▶ Problem description
Reproduce exactly the lines below, from the first one through the line containing "platform', 'boulder', prock, .12)", and omit any pictures.

----- Data extract

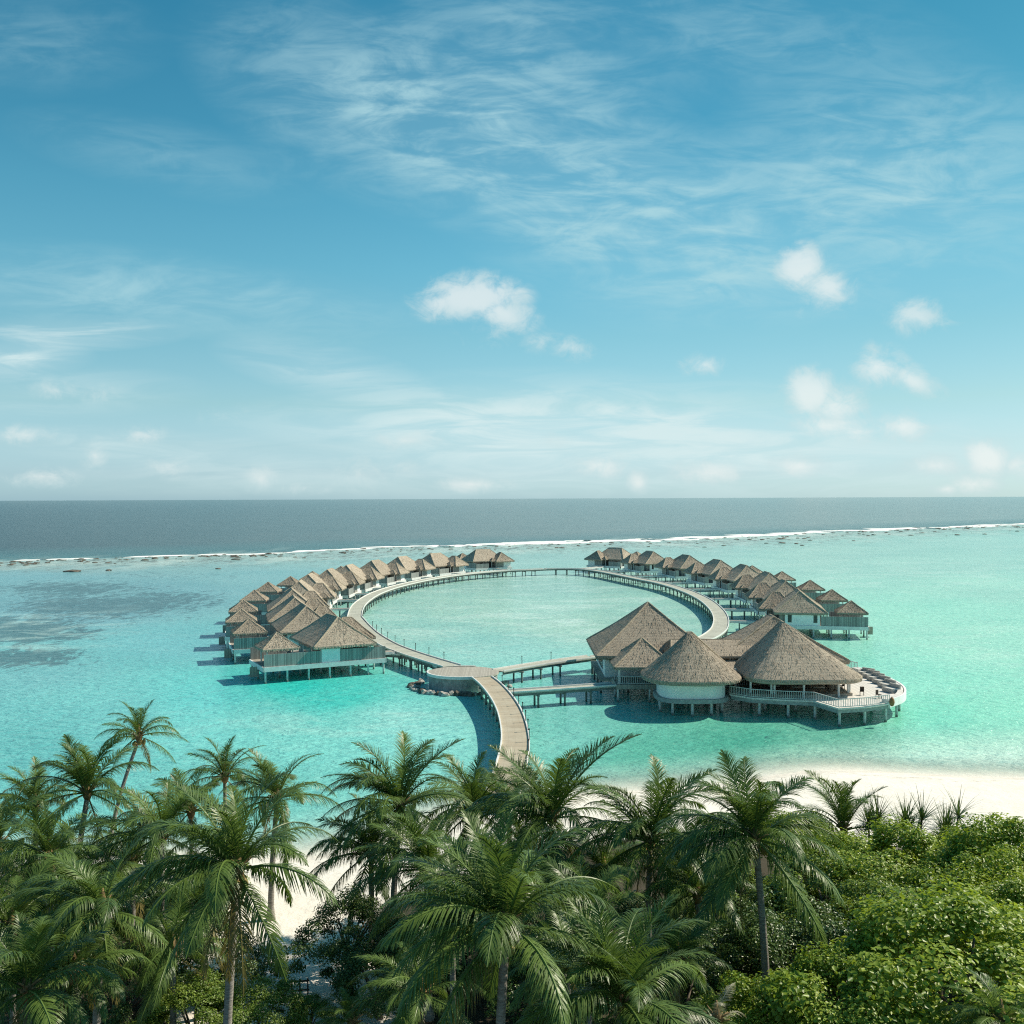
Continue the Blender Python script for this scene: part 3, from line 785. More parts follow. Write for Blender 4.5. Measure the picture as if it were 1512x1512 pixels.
# ------------------------------------------------------------------ round platform at the junction
pc = at(684,992,WZ).xy
plat = empty('platform', (pc.x, pc.y, 0)); tag(plat, 'round concrete platform where the walkways meet, on a ring of rocks', 'platform')
def ell(a, b, n=40, rot=0): return [Vector((a*math.cos(2*PI*i/n)*math.cos(rot)-b*math.sin(2*PI*i/n)*math.sin(rot), a*math.cos(2*PI*i/n)*math.sin(rot)+b*math.sin(2*PI*i/n)*math.cos(rot))) for i in range(n)]
k = MB(); k.prism(ell(4.75,4.5), WZ-.2, WZ+.006); k.build('deck', PDECK, plat)
k = MB(); k.prism(ell(4.55,4.3), -1, WZ-.2); k.build('drum_wall', CONC, plat)
k = MB(); E1 = ell(4.86,4.6); E2 = ell(4.62,4.36); N = len(E1)
k.add([(*p,WZ-.25) for p in E1]+[(*p,WZ+.12) for p in E1]+[(*p,WZ+.12) for p in E2], [(i,(i+1)%N,N+(i+1)%N,N+i) for i in range(3,N) if not (2 <= i <= 7 or 12 <= i <= 17 or 32 <= i <= 39)]+[(N+i,N+(i+1)%N,2*N+(i+1)%N,2*N+i) for i in range(N) if not (2 <= i <= 7 or 12 <= i <= 17 or 32 <= i <= 39 or i < 3)])
k.build('rim', BEAM, plat)
prock = []
for kk in range(4):
    vs, fs = ico(1, 2); mb = MB(); sd = 40+kk*5.3
    mb.add([v*(1+.35*mnoise.noise(v*1.4+Vector((sd,0,0)))) for v in vs], fs); prock.append(mb.mesh('armour_rock', [ROCKP, ROCK][kk % 2]))
for i in range(46):
    a = R(150)+R(250)*i/46 if i < 34 else R(random.uniform(150,400)); rr_ = 5.7+random.uniform(-.25,.9)
    o = rock(pc.x+rr_*1.06*math.cos(a), pc.y+rr_*math.sin(a), random.uniform(.4,.62), 'rounded boulder in the rock ring around the foot of the round platform', 'boulders around the round platform', 'boulder', prock, .12)

# ------------------------------------------------------------------ hall, pavilion, restaurant
HZ = 2.2
def pl(px, py, z): return at(px, py, z)
hall = empty('thatched_hall', (18.3,138,0)); tag(hall, 'big steep pyramid roofed thatched hall with white walls, beside the ring boardwalk', 'hall')
hip_roof(hall, 'roof', 7.7, 8.0, .3, 4.9, 10.9, 0, 0, 'y', 12.1, .5, 14)
def small_roof(par, a, b, r, z0, z1, x, y, al, sd): return hip_roof(par, 'porch_roof', a, b, r, z0, z1, x, y, al, sd, .34, 8)
small_roof(hall, 3.9, 3.9, .15, 4.3, 7.35, -2.0, -9.3, 'y', 14.0)
k = MB(); k.box(-6.4,6.4,-6.4,6.4,1.9,5.3); k.build('white_wall', WHITE, hall)
k = MB(); k.box(-7.2,7.2,-7.2,7.2,1.6,1.895); k.box(-5.6,4.5,-13.0,-7.2,1.6,HZ-.05); k.build('deck', DECKM, hall)
k = MB(); k.box(-6.44,-6.38,-3,3,2.4,4.2); k.build('window', GLASSM, hall)
for x in (-7,-3.5,0,3.5,7):
    for y in (-7,-2,3,7): stilt(hall, x, y, 1.6, .3, DPILE)
for x in (-5.4,-1.5,2.5):
    for y in (-12.8,-9.5): stilt(hall, x, y, 1.6, .26, PILE)
for x in (-5.2,1.4): 
    k = MB(); k.box(-.11,.11,-.11,.11,HZ-.05,4.3); k.build('post', BEAM, hall, loc=(x,-12.4,0))
def railing(par, pts, z, h=1.0, step=.22, mat=RAILM, name='railing'):
    mb = MB()
    for a, b in zip(pts[:-1], pts[1:]):
        a = Vector(a); b = Vector(b); d = b-a; L = d.length
        mb.obox((a+b)/2, d, L, .09, z+h-.08, z+h); mb.obox((a+b)/2, d, L, .06, z+.10, z+.17)
        n = max(1, int(L/step)); 
        for i in range(n+1):
            p = a+d*(i/n); mb.obox(p, d, .05, .05, z+.171, z+h-.081)
    return mb.build(name, mat, par)
railing(hall, [(-5.5,-9.2),(-5.5,-10.2)], HZ-.05); railing(hall, [(-5.5,-12.7),(-1,-12.9),(4.4,-12.9)], HZ-.05)

# link hall between the big hall and the restaurant, its long roof in two tiers
lnk = empty('link_building', (26.5,128.5,0)); tag(lnk, 'long low two tier thatched roof linking the big hall to the restaurant', 'building')
hip_roof(lnk, 'roof', 8.2, 7.2, 6.6, 4.1, 5.9, 0, 0, 'x', 21.0, .4, 9)
hip_roof(lnk, 'upper_roof', 7.2, 4.6, 6.4, 5.55, 7.0, 0, 1.2, 'x', 22.0, .3, 7)
k = MB(); k.box(-7,7,-6.2,6.2,1.7,HZ-.01); k.build('deck', DECKM, lnk)
k = MB(); k.box(-6.4,5.6,1.0,5.4,HZ,4.4); k.build('timber_wall', TIMBER, lnk)
for x in (-6.4,-2.2,2.2,6.4):
    k = MB(); k.box(-.11,.11,-.11,.11,HZ-.01,4.2); k.build('post', BEAM, lnk, loc=(x,-5.6,0))
    stilt(lnk, x, -5.6, 1.7, .3, PILE); stilt(lnk, x, 0, 1.7, .3, DPILE); stilt(lnk, x, 5.6, 1.7, .3, DPILE)
railing(lnk, [(-3.4,-5.9),(1.5,-6.0),(6.6,-6.0)], HZ)

# round pavilion
pav = empty('pavilion', (20.9,120.2,0)); tag(pav, 'round white walled pavilion under a thatched cone roof on white stilts', 'pavilion')
def sup(a, b, n=40, e=2.5):
    P = []
    for i in range(n):
        t = 2*PI*i/n; c, s = math.cos(t), math.sin(t); P.append((a*math.copysign(abs(c)**(2/e), c), b*math.copysign(abs(s)**(2/e), s)))
    return P
lo = sup(5.75,5.5); r_ = link('roof', roof_mesh(lo, [(x*.03-.15,y*.03) for x, y in lo], 4.25, 9.15, 13, .07, .5, .02, 31.0), pav)
link('ridge_cap', ridge_mesh([[(-.45,0,9.13),(.2,0,9.17)],[(.2,0,9.12),(2.6,.9,6.95),(4.7,1.6,5.1)]], .14), r_)
k = MB(); k.prism(sup(3.85,3.7,40,3.2), 2.0, 4.9); k.build('white_wall', WHITE, pav)
k = MB(); k.prism(sup(4.25,4.1,40,3.0), 1.55, 2.0); k.build('deck_rim', RIM, pav)
for a in range(10): stilt(pav, 3.75*math.cos(R(36*a-96)), 3.6*math.sin(R(36*a-96)), 1.56, .3, PILE)

# restaurant
rc = Vector((32.6,121.6)); rest = empty('restaurant', (rc.x, rc.y, 0)); tag(rest, 'open sided restaurant under a large rounded thatched roof, with a sea terrace', 'restaurant')
def stadium(r, L, n=14):
    P = []
    for i in range(n): a = PI+PI*i/n; P.append((r*math.cos(a), r*math.sin(a)))
    for i in range(6): P.append((r, L*i/6))
    for i in range(n): a = PI*i/n; P.append((r*math.cos(a), L+r*math.sin(a)))
    for i in range(6): P.append((-r, L-L*i/6))
    return P
lo = stadium(6.9, 3.0); tp = [(x*.03-.3, max(0,min(1.3,y))) for x, y in lo]
# broaden the seaward end: flatter apse with soft corners, a little to the right of the apex
lo = [(x+1.0, y if y >= 0 else -6.9*max(0,1-abs(x/6.9)**4.2)**(1/4.2)*.96) for x, y in lo]
r_ = link('roof', roof_mesh(lo, tp, 4.4, 10.05, 15, .08, .55, .02, 41.0), rest)
def hipl(x, y, e): 
    return [(x,y,4.43),(x*.5,(y+e)/2,7.30),(0,e,10.38)]
link('ridge_cap', ridge_mesh([[(-.3,0,10.03),(-.3,1.3,10.03)]], .16), r_)
hip_roof(rest, 'rear_roof', 8.4, 5.2, 1.0, 4.75, 9.75, .8, 10.2, 'y', 43.0, .5, 12)
dk_w = [(25.2,118.5),(27.2,116.4),(30.5,115.2),(33.7,114.5),(35.2,110.3),(38.5,111.2),(41.6,112.8),(44.0,115.4),(45.6,118.6),(46.5,122.5),(46.6,127),(46.2,131),(45.4,134.5),(44,138),(38,138.6),(30,138),(25.3,135)]
dk = [Vector(p)-rc for p in dk_w]
k = MB(); k.prism([(p.x,p.y) for p in dk], HZ-.18, HZ); k.build('deck', TERR, rest)
k = MB(); k.prism([(p.x*.985,p.y*.985) for p in dk], HZ-.6, HZ-.182); k.build('deck_rim', RIM, rest)
for p in [(28.2,116.8),(31.2,115.7),(34.0,114.9),(35.6,111.3),(38.6,112),(41.4,113.4),(43.6,116),(45.1,119.2),(46,123),(46.1,127),(45.7,131),(29.5,119.5),(33,119),(37,116),(40,117),(42.5,121),(36,122),(31,124),(38,126),(43,127),(42,133),(36,132),(30,131)]:
    stilt(rest, p[0]-rc.x, p[1]-rc.y, HZ-.6, .32, PILE)
for p in [(27.4,117.6),(29.6,116.9),(29.95,116.85),(33.1,116.1),(37.2,116.6),(38.6,117.6),(38.9,118.0),(38.9,122.5),(38.6,126.5),(26.6,122),(26.6,127),(33,133.2)]:
    k = MB(); k.tube([(0,0,HZ),(0,0,4.6)], .13, 8); k.build('post', BEAM, rest, loc=(p[0]-rc.x, p[1]-rc.y, 0))
k = MB(); k.box(-5.3,1.6,4.4,6.8,HZ,5.2); k.build('timber_wall', DARK, rest)
railing(rest, [dk[0], dk[1], dk[2], dk[3]], HZ); railing(rest, [dk[3], dk[4], dk[5], dk[6]], HZ, 1.0, .28); 
railing(rest, [dk[12], dk[13], (11.3-2,15.9)], HZ, 1.05, .28)
# curved white bench wall along the sea side
def wallpath(par, pts, off, w, z0, z1, name, mat): return kerb(pts, off, w, z0, z1, name, mat, par)
cv = catmull([p for p in dk[6:13]], 6)
wallpath(rest, cv, .02, .22, HZ-.45, HZ+.45, 'bench_wall', WHITE)
wallpath(rest, cv, .55, .62, HZ+.003, HZ+.42, 'bench_seat', TERR)
# raised dining floor edge inside
k = MB(); k.prism([(-5.6,-4.6),(1.0,-5.6),(6.4,-4.4),(6.5,6),(-5.6,6)], HZ+.003, HZ+.3); k.build('dining_floor', DECKM, rest)

# furniture
def make_table(rnd):
    t = empty('dining_table', (0,0,0)); tag(t, 'x', 'table', 'dining tables in the restaurant')
    k = MB()
    if rnd: k.prism(ell(.45,.45,16), .70, .75)
    else: k.box(-.6,.6,-.4,.4,.70,.75)
    k.build('table_top', TABLEM, t)
    k = MB(); k.tube([(0,0,.03),(0,0,.70)], .05, 8); k.prism(ell(.26,.26,12), 0, .03); k.build('leg', CHAIRM, t); return t
def make_chair():
    c = empty('dining_chair', (0,0,0)); tag(c, 'x', 'chair', 'dining chairs in the restaurant')
    k = MB(); k.box(-.23,.23,-.23,.23,.42,.47); k.build('seat', CHAIRM, c)
    k = MB(); k.box(-.23,.23,.19,.23,.47,.95); k.build('backrest', CHAIRM, c)
    for sx in (-1,1):
        for sy in (-1,1): k = MB(); k.box(-.025,.025,-.025,.025,0,.42); k.build('leg', CHAIRM, c, loc=(sx*.2, sy*.2, 0))
    return c
tproto = make_table(False); cproto = make_chair(); first = [True, True]
def place(proto, idx, x, y, rz, z, label):
    o = proto if first[idx] else copy_tree(proto)
    first[idx] = False; o['label'] = label; o.location = (x, y, z); o.rotation_euler.z = rz; return o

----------

▶ Final answer
Continue the Blender Python script for this scene: part 3, from line 785. More parts follow. Write for Blender 4.5. Measure the picture as if it were 1512x1512 pixels.
# ------------------------------------------------------------------ round platform at the junction
pc = at(684,992,WZ).xy
plat = empty('platform', (pc.x, pc.y, 0)); tag(plat, 'round concrete platform where the walkways meet, on a ring of rocks', 'platform')
def ell(a, b, n=40, rot=0): return [Vector((a*math.cos(2*PI*i/n)*math.cos(rot)-b*math.sin(2*PI*i/n)*math.sin(rot), a*math.cos(2*PI*i/n)*math.sin(rot)+b*math.sin(2*PI*i/n)*math.cos(rot))) for i in range(n)]
k = MB(); k.prism(ell(4.75,4.5), WZ-.2, WZ+.006); k.build('deck', PDECK, plat)
k = MB(); k.prism(ell(4.55,4.3), -1, WZ-.2); k.build('drum_wall', CONC, plat)
k = MB(); E1 = ell(4.86,4.6); E2 = ell(4.62,4.36); N = len(E1)
k.add([(*p,WZ-.25) for p in E1]+[(*p,WZ+.12) for p in E1]+[(*p,WZ+.12) for p in E2], [(i,(i+1)%N,N+(i+1)%N,N+i) for i in range(3,N) if not (2 <= i <= 7 or 12 <= i <= 17 or 32 <= i <= 39)]+[(N+i,N+(i+1)%N,2*N+(i+1)%N,2*N+i) for i in range(N) if not (2 <= i <= 7 or 12 <= i <= 17 or 32 <= i <= 39 or i < 3)])
k.build('rim', BEAM, plat)
prock = []
for kk in range(4):
    vs, fs = ico(1, 2); mb = MB(); sd = 40+kk*5.3
    mb.add([v*(1+.35*mnoise.noise(v*1.4+Vector((sd,0,0)))) for v in vs], fs); prock.append(mb.mesh('armour_rock', [ROCKP, ROCK][kk % 2]))
for i in range(46):
    a = R(150)+R(250)*i/46 if i < 34 else R(random.uniform(150,400)); rr_ = 5.7+random.uniform(-.25,.9)
    o = rock(pc.x+rr_*1.06*math.cos(a), pc.y+rr_*math.sin(a), random.uniform(.4,.62), 'rounded boulder in the rock ring around the foot of the round platform', 'boulders around the round platform', 'boulder', prock, .12)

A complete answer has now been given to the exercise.